- _Data block_:
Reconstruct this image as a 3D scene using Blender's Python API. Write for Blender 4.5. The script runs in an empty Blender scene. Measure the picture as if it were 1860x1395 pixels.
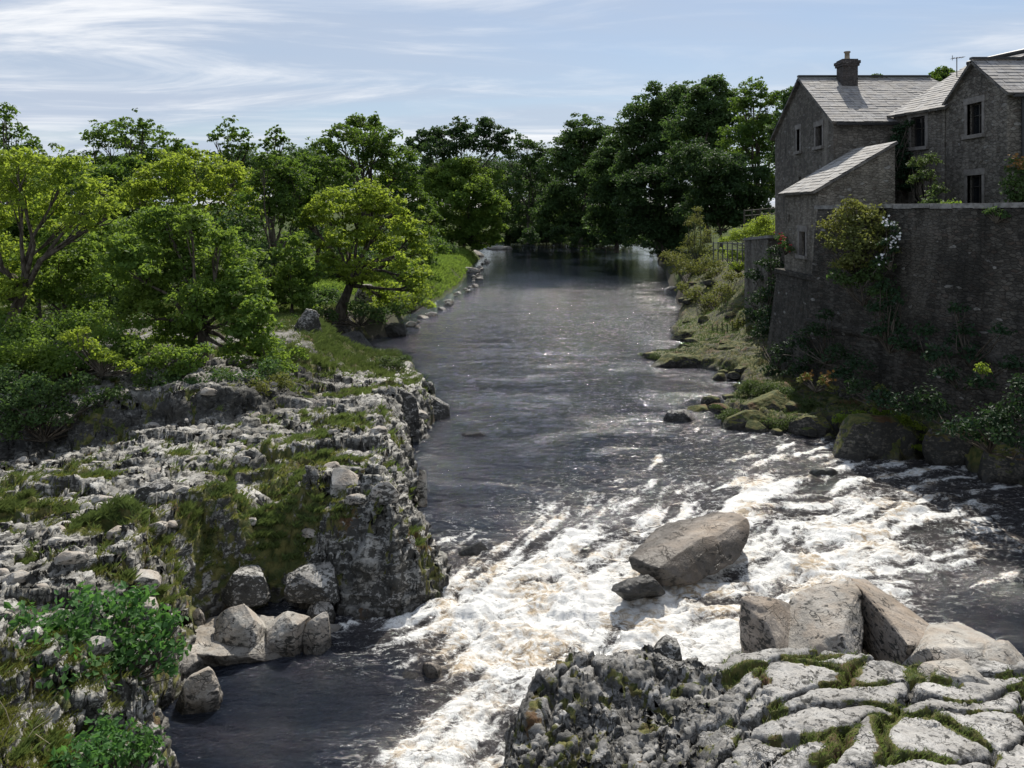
import bpy, bmesh, math, random
import numpy as np
from mathutils import Vector, Matrix
R = math.radians
C = bpy.context.scene.collection
scene = bpy.context.scene

# ------------------------------------------------------------------ camera, sky, sun
F = 1460.0; HOR = 385.0; CH = 7.5           # focal length and horizon row in photo pixels, eye height in metres
cd = bpy.data.cameras.new('camera'); cam = bpy.data.objects.new('camera', cd); C.objects.link(cam)
cam.location = (0, 0, CH); cam.rotation_euler = (R(90), 0, 0)
cd.sensor_width = 36; cd.lens = F/1860*36; cd.shift_y = -(697.5-HOR)/1860
cd.clip_start = 0.1; cd.clip_end = 6000
scene.camera = cam
SUN_AZ, SUN_EL = 15, 50                      # degrees right of the view, above the horizon

world = bpy.data.worlds.new('World'); scene.world = world; world.use_nodes = True
def build_world():
    nt = world.node_tree; N = nt.nodes; L = nt.links
    for n in list(N): N.remove(n)
    out = N.new('ShaderNodeOutputWorld'); bg = N.new('ShaderNodeBackground'); L.new(bg.outputs[0], out.inputs[0])
    sky = N.new('ShaderNodeTexSky'); sky.sky_type = 'NISHITA'; sky.sun_disc = False
    sky.sun_elevation = R(SUN_EL); sky.sun_rotation = R(SUN_AZ); sky.air_density = 1.0; sky.dust_density = 0.6; sky.ozone_density = 2.5
    bg.inputs[1].default_value = 0.085
    tc = N.new('ShaderNodeTexCoord'); sp = N.new('ShaderNodeSeparateXYZ'); L.new(tc.outputs['Generated'], sp.inputs[0])
    mx = N.new('ShaderNodeMath'); mx.operation = 'MAXIMUM'; mx.inputs[1].default_value = 0.0; L.new(sp.outputs[2], mx.inputs[0])
    ad = N.new('ShaderNodeMath'); ad.operation = 'ADD'; ad.inputs[1].default_value = 0.10; L.new(mx.outputs[0], ad.inputs[0])
    dx = N.new('ShaderNodeMath'); dx.operation = 'DIVIDE'; L.new(sp.outputs[0], dx.inputs[0]); L.new(ad.outputs[0], dx.inputs[1])
    dy = N.new('ShaderNodeMath'); dy.operation = 'DIVIDE'; L.new(sp.outputs[1], dy.inputs[0]); L.new(ad.outputs[0], dy.inputs[1])
    cb = N.new('ShaderNodeCombineXYZ'); L.new(dx.outputs[0], cb.inputs[0]); L.new(dy.outputs[0], cb.inputs[1])
    def noise(scale, det, rough, dist, loc, rot, scl):
        mp = N.new('ShaderNodeMapping'); mp.inputs['Location'].default_value = loc; mp.inputs['Rotation'].default_value = (0, 0, R(rot)); mp.inputs['Scale'].default_value = scl
        L.new(cb.outputs[0], mp.inputs[0])
        n = N.new('ShaderNodeTexNoise'); n.inputs['Scale'].default_value = scale; n.inputs['Detail'].default_value = det
        n.inputs['Roughness'].default_value = rough; n.inputs['Distortion'].default_value = dist; L.new(mp.outputs[0], n.inputs['Vector']); return n
    n1 = noise(0.34, 6, 0.5, 0.5, (3.1, 1.2, 0), 25, (0.8, 1.5, 1))
    n2 = noise(0.9, 8, 0.62, 0.9, (0, 5.5, 2), -18, (0.7, 1.7, 1))
    def ramp(src, a, b, va=0, vb=1):
        r = N.new('ShaderNodeMapRange'); r.interpolation_type = 'SMOOTHSTEP'
        r.inputs[1].default_value = a; r.inputs[2].default_value = b; r.inputs[3].default_value = va; r.inputs[4].default_value = vb
        L.new(src, r.inputs[0]); return r
    r1 = ramp(n1.outputs[0], 0.32, 0.62); r2 = ramp(n2.outputs[0], 0.44, 0.72)
    m1 = N.new('ShaderNodeMixRGB'); m1.inputs[2].default_value = (5.5, 6.3, 7.7, 1); L.new(sky.outputs[0], m1.inputs[1])
    f1 = N.new('ShaderNodeMath'); f1.operation = 'MULTIPLY_ADD'; f1.inputs[1].default_value = 0.72; f1.inputs[2].default_value = 0.24; L.new(r1.outputs[0], f1.inputs[0]); L.new(f1.outputs[0], m1.inputs[0])
    m2 = N.new('ShaderNodeMixRGB'); m2.inputs[2].default_value = (10.5, 10.6, 10.8, 1); L.new(m1.outputs[0], m2.inputs[1])
    f2 = N.new('ShaderNodeMath'); f2.operation = 'MULTIPLY'; L.new(r2.outputs[0], f2.inputs[0]); L.new(r1.outputs[0], f2.inputs[1]); L.new(f2.outputs[0], m2.inputs[0])
    L.new(m2.outputs[0], bg.inputs[0])
build_world()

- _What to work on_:
Return, unchanged, the lines from the first line of the material through the line that holds "SUN_AZ, SUN_EL = 15, 50", inclusive, omitting pictures.

- _Full answer_:
Reconstruct this image as a 3D scene using Blender's Python API. Write for Blender 4.5. The script runs in an empty Blender scene. Measure the picture as if it were 1860x1395 pixels.
import bpy, bmesh, math, random
import numpy as np
from mathutils import Vector, Matrix
R = math.radians
C = bpy.context.scene.collection
scene = bpy.context.scene

# ------------------------------------------------------------------ camera, sky, sun
F = 1460.0; HOR = 385.0; CH = 7.5           # focal length and horizon row in photo pixels, eye height in metres
cd = bpy.data.cameras.new('camera'); cam = bpy.data.objects.new('camera', cd); C.objects.link(cam)
cam.location = (0, 0, CH); cam.rotation_euler = (R(90), 0, 0)
cd.sensor_width = 36; cd.lens = F/1860*36; cd.shift_y = -(697.5-HOR)/1860
cd.clip_start = 0.1; cd.clip_end = 6000
scene.camera = cam
SUN_AZ, SUN_EL = 15, 50                      # degrees right of the view, above the horizon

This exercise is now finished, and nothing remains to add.